While writing this blog, Hurricane Harvey has been dropping several feet, not inches, of rain on the Southern Texas and the surrounding Houston areas. As I sit and watch the flooding, the rescues going on, and as I reach out to friends and family in the Houston area, I pray for their safety and their recovery. I urge you to prepare for both your immediate safety and the recovery through these events. Don’t know where to begin? As someone who has experienced five catastrophic events as AAA Ambulance Service’s chief of information technology and communications, I can’t stress enough how important it is to plan, test and test again.

Hurricane Katrina Provides the Opportunity to Rebuild our Communications System

In 2005, Hurricane Katrina hit the south with winds exceeding 100 miles per hour (mph) as far inland as our city of Hattiesburg, Mississippi. Unfortunately, there was loss of life and damage to property that is still visible as you drive around the coastal areas today. This catastrophe led to the rebuild of our communications system from a clean slate. Katrina gave us the opportunity to redesign our antiquated circuit line connections to more robust RF connections to our towers spread across our service area to building a control tower near our office for redundancy and control features. We also had the opportunity to start rebuilding our networking to include servers that are more robust and switches to run our CAD and Billing Pinpoint Software (we purchased the software in 1997, and ZOLL bought PinPoint in 1999). We have continued to grow the software over the years to include the many products from ZOLL.

Lightning Strike Impacts Computers & Switches

The second event that occurred was less costly to rebuild from, but it was a different type of event. Because we now had the control tower near our building with many connections, it became a 150-foot lightning rod. Yes, we encountered a direct lightning strike to the tower and thus power surges affected several components. Fortunately, this one event didn’t take down the system nor did it affect too many systems. The isolated event did impact a few computers and switches. All of which were replaced quickly with minimal down time.

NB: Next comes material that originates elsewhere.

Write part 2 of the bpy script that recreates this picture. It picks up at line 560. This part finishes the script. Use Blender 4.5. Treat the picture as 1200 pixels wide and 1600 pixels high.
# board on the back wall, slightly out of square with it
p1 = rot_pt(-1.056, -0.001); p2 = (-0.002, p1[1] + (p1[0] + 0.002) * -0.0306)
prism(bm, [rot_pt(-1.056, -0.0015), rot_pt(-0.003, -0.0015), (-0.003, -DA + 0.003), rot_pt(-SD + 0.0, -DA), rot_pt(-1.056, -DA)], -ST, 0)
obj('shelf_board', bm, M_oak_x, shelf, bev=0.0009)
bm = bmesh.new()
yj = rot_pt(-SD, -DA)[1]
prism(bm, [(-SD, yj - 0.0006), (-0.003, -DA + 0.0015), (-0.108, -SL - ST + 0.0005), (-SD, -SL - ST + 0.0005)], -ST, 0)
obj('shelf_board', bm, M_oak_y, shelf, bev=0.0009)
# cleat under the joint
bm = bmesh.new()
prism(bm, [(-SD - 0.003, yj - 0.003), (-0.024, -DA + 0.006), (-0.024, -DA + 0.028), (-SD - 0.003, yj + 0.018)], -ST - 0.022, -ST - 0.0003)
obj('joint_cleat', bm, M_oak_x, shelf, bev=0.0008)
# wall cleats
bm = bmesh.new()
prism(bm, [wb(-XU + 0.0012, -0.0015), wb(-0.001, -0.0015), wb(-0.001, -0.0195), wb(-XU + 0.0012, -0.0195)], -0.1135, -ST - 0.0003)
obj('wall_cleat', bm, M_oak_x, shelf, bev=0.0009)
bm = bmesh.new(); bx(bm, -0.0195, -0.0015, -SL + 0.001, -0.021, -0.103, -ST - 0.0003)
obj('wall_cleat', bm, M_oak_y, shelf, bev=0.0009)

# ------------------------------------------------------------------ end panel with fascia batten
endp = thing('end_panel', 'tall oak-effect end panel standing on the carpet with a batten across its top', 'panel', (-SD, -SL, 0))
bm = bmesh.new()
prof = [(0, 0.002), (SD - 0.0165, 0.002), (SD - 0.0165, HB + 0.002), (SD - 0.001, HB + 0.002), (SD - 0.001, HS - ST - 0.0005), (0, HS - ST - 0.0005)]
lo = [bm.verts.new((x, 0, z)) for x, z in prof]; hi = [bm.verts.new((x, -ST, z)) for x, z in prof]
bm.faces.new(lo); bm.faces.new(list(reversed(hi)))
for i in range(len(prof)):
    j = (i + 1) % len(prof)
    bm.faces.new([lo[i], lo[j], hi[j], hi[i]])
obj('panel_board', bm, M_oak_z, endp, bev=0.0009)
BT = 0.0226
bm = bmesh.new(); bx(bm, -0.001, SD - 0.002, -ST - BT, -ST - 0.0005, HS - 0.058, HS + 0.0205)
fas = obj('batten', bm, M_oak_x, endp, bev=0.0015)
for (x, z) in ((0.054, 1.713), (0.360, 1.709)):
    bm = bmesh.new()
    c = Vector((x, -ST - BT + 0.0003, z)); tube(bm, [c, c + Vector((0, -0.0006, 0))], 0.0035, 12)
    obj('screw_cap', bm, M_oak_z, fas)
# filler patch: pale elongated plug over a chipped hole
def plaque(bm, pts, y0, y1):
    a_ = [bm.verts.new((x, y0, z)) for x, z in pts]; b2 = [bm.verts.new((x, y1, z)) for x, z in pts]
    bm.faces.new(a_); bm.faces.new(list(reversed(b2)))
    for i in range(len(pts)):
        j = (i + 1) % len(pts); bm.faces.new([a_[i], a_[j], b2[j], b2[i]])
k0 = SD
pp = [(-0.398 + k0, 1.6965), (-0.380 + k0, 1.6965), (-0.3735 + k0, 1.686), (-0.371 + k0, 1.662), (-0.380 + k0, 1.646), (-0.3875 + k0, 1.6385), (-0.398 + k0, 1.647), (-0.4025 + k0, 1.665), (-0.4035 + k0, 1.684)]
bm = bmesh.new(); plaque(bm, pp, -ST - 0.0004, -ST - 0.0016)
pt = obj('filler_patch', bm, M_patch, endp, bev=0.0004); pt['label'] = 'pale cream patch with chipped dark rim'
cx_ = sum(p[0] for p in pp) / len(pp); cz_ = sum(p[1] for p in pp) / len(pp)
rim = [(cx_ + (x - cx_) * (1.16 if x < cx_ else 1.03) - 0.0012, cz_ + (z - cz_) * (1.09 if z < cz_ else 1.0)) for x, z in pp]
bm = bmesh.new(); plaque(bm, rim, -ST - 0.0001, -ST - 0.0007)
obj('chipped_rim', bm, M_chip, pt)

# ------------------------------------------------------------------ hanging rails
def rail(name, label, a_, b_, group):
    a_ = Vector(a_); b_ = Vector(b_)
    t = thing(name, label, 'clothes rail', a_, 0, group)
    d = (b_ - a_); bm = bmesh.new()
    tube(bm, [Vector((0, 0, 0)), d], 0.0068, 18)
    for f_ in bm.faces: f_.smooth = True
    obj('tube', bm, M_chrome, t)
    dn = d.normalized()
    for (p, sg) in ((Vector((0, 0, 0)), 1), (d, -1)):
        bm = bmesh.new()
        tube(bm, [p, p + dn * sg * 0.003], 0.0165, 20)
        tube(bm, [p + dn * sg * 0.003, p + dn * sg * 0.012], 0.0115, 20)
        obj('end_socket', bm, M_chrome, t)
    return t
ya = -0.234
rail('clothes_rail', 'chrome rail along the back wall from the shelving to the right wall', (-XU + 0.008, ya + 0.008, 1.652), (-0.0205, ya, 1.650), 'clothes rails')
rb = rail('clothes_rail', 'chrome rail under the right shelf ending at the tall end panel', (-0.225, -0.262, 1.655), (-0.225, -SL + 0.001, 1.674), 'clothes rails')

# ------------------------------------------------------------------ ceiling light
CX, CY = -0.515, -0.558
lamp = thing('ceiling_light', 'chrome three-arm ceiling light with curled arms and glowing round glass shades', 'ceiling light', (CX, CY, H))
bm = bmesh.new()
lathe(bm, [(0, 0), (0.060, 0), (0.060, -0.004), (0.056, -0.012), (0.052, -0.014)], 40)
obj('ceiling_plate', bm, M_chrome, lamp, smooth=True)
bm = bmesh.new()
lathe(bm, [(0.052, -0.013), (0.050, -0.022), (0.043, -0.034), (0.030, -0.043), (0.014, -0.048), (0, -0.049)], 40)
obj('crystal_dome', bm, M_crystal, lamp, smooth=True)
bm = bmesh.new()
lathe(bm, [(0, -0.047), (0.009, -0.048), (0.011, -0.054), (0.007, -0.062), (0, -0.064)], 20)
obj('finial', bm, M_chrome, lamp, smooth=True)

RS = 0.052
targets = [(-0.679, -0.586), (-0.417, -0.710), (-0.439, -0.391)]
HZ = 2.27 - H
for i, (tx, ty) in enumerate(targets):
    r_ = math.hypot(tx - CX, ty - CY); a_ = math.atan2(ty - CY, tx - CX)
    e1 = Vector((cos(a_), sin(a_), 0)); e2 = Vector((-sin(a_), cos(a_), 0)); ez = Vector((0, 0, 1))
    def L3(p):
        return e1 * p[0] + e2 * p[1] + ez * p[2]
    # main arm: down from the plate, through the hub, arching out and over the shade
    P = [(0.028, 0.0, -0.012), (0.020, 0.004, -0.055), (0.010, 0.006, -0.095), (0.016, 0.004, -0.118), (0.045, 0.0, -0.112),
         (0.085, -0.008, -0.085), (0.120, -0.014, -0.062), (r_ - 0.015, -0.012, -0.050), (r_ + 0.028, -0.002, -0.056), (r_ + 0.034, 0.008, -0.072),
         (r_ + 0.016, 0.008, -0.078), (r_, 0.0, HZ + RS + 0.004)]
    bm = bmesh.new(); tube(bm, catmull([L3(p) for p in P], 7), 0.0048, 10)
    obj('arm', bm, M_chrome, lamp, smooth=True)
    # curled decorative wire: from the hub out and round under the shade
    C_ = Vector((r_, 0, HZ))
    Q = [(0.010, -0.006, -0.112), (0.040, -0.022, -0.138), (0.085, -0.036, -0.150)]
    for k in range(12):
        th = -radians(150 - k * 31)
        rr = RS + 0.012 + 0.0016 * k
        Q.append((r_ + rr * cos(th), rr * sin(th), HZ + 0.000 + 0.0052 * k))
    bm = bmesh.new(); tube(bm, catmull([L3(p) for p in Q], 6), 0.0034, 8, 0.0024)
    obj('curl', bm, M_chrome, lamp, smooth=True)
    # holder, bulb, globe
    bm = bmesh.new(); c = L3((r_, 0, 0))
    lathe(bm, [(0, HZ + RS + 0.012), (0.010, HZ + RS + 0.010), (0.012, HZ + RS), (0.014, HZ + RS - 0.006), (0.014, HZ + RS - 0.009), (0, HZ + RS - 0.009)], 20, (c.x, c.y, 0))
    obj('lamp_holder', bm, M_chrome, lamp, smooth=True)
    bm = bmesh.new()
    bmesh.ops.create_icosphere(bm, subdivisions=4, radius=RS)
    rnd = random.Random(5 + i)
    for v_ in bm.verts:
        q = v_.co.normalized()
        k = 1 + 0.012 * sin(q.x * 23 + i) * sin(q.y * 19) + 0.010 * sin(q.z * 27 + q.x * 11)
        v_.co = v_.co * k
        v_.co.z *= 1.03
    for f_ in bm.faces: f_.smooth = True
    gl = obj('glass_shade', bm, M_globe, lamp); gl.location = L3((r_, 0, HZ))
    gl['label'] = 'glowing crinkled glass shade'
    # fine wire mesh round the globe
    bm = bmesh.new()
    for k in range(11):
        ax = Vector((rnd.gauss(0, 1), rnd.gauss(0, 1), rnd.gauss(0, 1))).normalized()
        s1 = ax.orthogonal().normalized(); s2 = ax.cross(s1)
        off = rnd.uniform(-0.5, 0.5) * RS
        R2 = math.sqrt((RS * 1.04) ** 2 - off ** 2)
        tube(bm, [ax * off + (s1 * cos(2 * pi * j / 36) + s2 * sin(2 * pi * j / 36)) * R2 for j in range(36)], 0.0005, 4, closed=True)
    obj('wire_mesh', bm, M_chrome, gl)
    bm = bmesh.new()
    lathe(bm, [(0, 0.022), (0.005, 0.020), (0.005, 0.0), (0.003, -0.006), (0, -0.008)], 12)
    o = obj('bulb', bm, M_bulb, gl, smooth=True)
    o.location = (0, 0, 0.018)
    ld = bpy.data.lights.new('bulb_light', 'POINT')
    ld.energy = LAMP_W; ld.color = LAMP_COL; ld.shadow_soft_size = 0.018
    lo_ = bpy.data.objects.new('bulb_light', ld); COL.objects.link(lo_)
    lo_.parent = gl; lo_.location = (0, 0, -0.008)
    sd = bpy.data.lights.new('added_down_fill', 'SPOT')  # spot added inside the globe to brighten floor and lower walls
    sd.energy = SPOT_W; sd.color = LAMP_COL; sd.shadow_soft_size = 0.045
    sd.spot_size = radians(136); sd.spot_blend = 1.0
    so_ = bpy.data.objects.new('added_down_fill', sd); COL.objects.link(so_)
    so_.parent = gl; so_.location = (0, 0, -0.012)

Read Are You Disaster Prepared?

Software Integration Helps AAA Operate Smoothly After Tornados & a Fire

sever house damages caused by tornado

The third event did have significant impact to everything. We had a fire at our office near the server room and had to evacuate the entire dispatch, business office and administration. The fire caused us to relocate to four different places around the city. Fortunately, no one was injured. The total integration of our ePCR and CAD/Billing allowed our crews to continue to function on calls as if a fire hadn’t happened. By staying on the ePCR, the crews were able to document calls, signatures, etc.; and when the servers were restored, the CAD records updated, and the calls on the tablets could be merged and submitted to the server as normal. Next, we restored the billing systems and payments continued. The CAD was down 36 hours, and the billing office was out for five days without a single loss of ePCR or any data. The integration of the systems made it work.

The fourth event and the fifth event are tied together by type; however, they were different by comparison of destruction. We had a tornado in February of 2013 and another in January of 2017. During both, we were working on our CAD/Billing and ePCR software without incidents. We never missed a single trip or ePCR record thanks to the integration of the products that make it all work during adverse situations.

We have since transitioned to a virtual environment with on-site disaster recovery (DR). The on-site is a real-time replication located in a hardened building that is also environmental controlled with emergency power. Testing your emergency power to test the limits and loads is a necessity; we test this system frequently with recover and restore functionality in the VM products. While you take the time to adequately test, make sure you have enough fuel to last the duration of a catastrophic event.

Lastly, having the offsite backups is great, but let me ask you a few questions: If you had to restore them, what hardware would you use if you could not get to your existing equipment? If you had to order it, how long would it take to arrive? What would your downtime be? Where would you relocate to plug in the new servers? These are questions to ask now before they become the priority and before the event happens. Develop your internal checklist to verify your redundancy and your contingency plans.